The problem: Will you write out the data exactly, excluding every picture?

Information supplied:
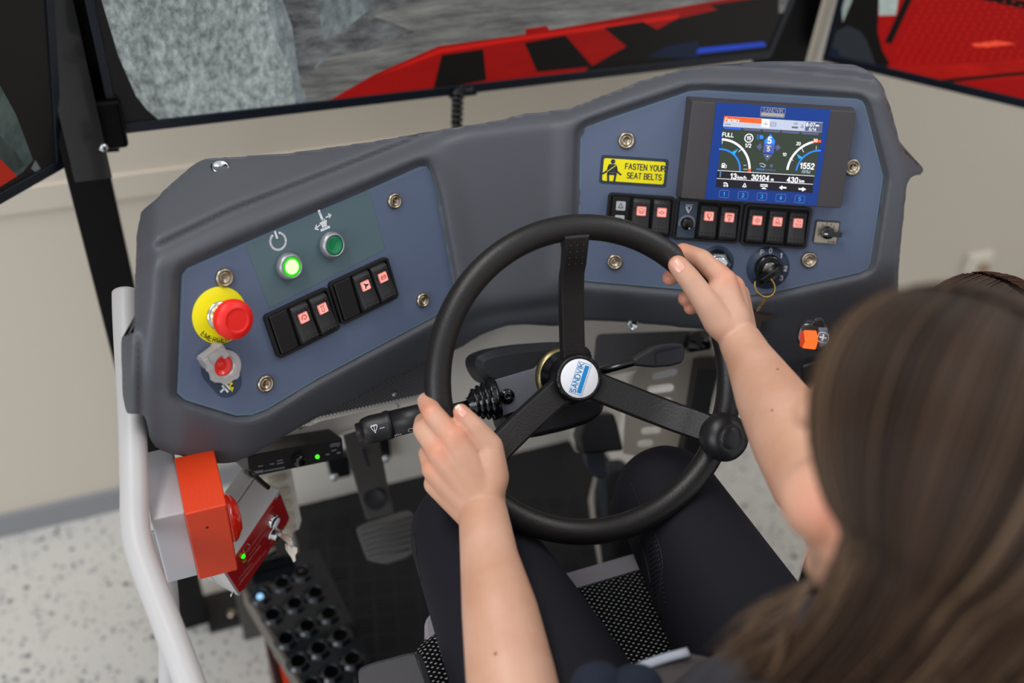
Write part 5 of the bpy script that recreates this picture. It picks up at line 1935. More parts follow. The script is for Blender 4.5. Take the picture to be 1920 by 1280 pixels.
# spiral wrapped cable from the front screen
pts = [hy(858, 165, 0.62), hy(858, 200, 0.625), hy(857, 240, 0.62), hy(860, 300, 0.60)]
t = thing('cable', 'black spiral wrapped cable hanging below the front television', 'cable', pts[0])
pp = catmull(pts, 8)
MB().tube(pp, 0.0065, 12).build('cable_core', M_black, t, True)
hx_, n_ = [], 120
for i in range(n_):
    k = i / (n_ - 1) * (len(pp) - 1)
    a = pp[int(k)].lerp(pp[min(int(k) + 1, len(pp) - 1)], k - int(k))
    an = i / n_ * 2 * pi * 11
    hx_.append(a + V((cos(an), sin(an), 0)) * 0.0072)
MB().tube(hx_, 0.0028, 6).build('spiral_wrap', M_gloss, t, True)
# wall socket
P = hy(1828, 486, YW - 0.001)
t = thing('wall_socket', 'small white wall socket with a plug beside the dark haired head', 'socket', P)
MB().box((P.x, YW - 0.012, P.z), (0.085, 0.022, 0.060)).build('socket_box', mat('socket_white', 'e4ddd0', 0.5), t, True, bevel=0.004)
MB().box((P.x + 0.012, YW - 0.032, P.z - 0.012), (0.028, 0.02, 0.022)).build('plug', mat('plug_brown', 'a08a70', 0.5), t, True, bevel=0.004)

# ------------------------------------------------------------------ white tube frame on the left
def pxtube(lst, n=8):
    return catmull([at(*p) for p in lst], n)


t = thing('grab_rail', 'thick bent white tube rail running down the left side of the dashboard', 'rail', at(251, 900, 1.0))
MB().tube(pxtube([(235, 549, 1.075), (236, 585, 1.065), (240, 660, 1.05), (247, 770, 1.02), (250, 850, 1.00), (252, 920, 0.985), (253, 975, 0.975), (259, 1020, 0.965), (277, 1075, 0.955), (310, 1160, 0.94), (350, 1265, 0.92), (400, 1400, 0.90)]), [0.0138] * 89, 24).build('tube', M_tube, t, True)
t = thing('upright_rail', 'thin white round upright behind the bent white rail', 'rail', at(315, 1150, 1.15))
MB().tube(pxtube([(296, 1000, 1.12), (312, 1100, 1.14), (317, 1180, 1.16), (318, 1300, 1.18)]), 0.0125, 16).build('tube', M_tube, t, True)


def axisbox(c, l, b, dn, d):
    """box from four visible corners: front-top-right, front-top-left, back-top-right, front-bottom-right"""
    P = at(*c, d)
    xl = hz(*l, P.z).x
    yb = hz(*b, P.z).y
    zb = hy(*dn, P.y).z
    return P, xl, yb, zb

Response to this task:
Write part 5 of the bpy script that recreates this picture. It picks up at line 1935. More parts follow. The script is for Blender 4.5. Take the picture to be 1920 by 1280 pixels.
# spiral wrapped cable from the front screen
pts = [hy(858, 165, 0.62), hy(858, 200, 0.625), hy(857, 240, 0.62), hy(860, 300, 0.60)]
t = thing('cable', 'black spiral wrapped cable hanging below the front television', 'cable', pts[0])
pp = catmull(pts, 8)
MB().tube(pp, 0.0065, 12).build('cable_core', M_black, t, True)
hx_, n_ = [], 120
for i in range(n_):
    k = i / (n_ - 1) * (len(pp) - 1)
    a = pp[int(k)].lerp(pp[min(int(k) + 1, len(pp) - 1)], k - int(k))
    an = i / n_ * 2 * pi * 11
    hx_.append(a + V((cos(an), sin(an), 0)) * 0.0072)
MB().tube(hx_, 0.0028, 6).build('spiral_wrap', M_gloss, t, True)
# wall socket
P = hy(1828, 486, YW - 0.001)
t = thing('wall_socket', 'small white wall socket with a plug beside the dark haired head', 'socket', P)
MB().box((P.x, YW - 0.012, P.z), (0.085, 0.022, 0.060)).build('socket_box', mat('socket_white', 'e4ddd0', 0.5), t, True, bevel=0.004)
MB().box((P.x + 0.012, YW - 0.032, P.z - 0.012), (0.028, 0.02, 0.022)).build('plug', mat('plug_brown', 'a08a70', 0.5), t, True, bevel=0.004)

# ------------------------------------------------------------------ white tube frame on the left
def pxtube(lst, n=8):
    return catmull([at(*p) for p in lst], n)


t = thing('grab_rail', 'thick bent white tube rail running down the left side of the dashboard', 'rail', at(251, 900, 1.0))
MB().tube(pxtube([(235, 549, 1.075), (236, 585, 1.065), (240, 660, 1.05), (247, 770, 1.02), (250, 850, 1.00), (252, 920, 0.985), (253, 975, 0.975), (259, 1020, 0.965), (277, 1075, 0.955), (310, 1160, 0.94), (350, 1265, 0.92), (400, 1400, 0.90)]), [0.0138] * 89, 24).build('tube', M_tube, t, True)
t = thing('upright_rail', 'thin white round upright behind the bent white rail', 'rail', at(315, 1150, 1.15))
MB().tube(pxtube([(296, 1000, 1.12), (312, 1100, 1.14), (317, 1180, 1.16), (318, 1300, 1.18)]), 0.0125, 16).build('tube', M_tube, t, True)


def axisbox(c, l, b, dn, d):
    """box from four visible corners: front-top-right, front-top-left, back-top-right, front-bottom-right"""
    P = at(*c, d)
    xl = hz(*l, P.z).x
    yb = hz(*b, P.z).y
    zb = hy(*dn, P.y).z
    return P, xl, yb, zb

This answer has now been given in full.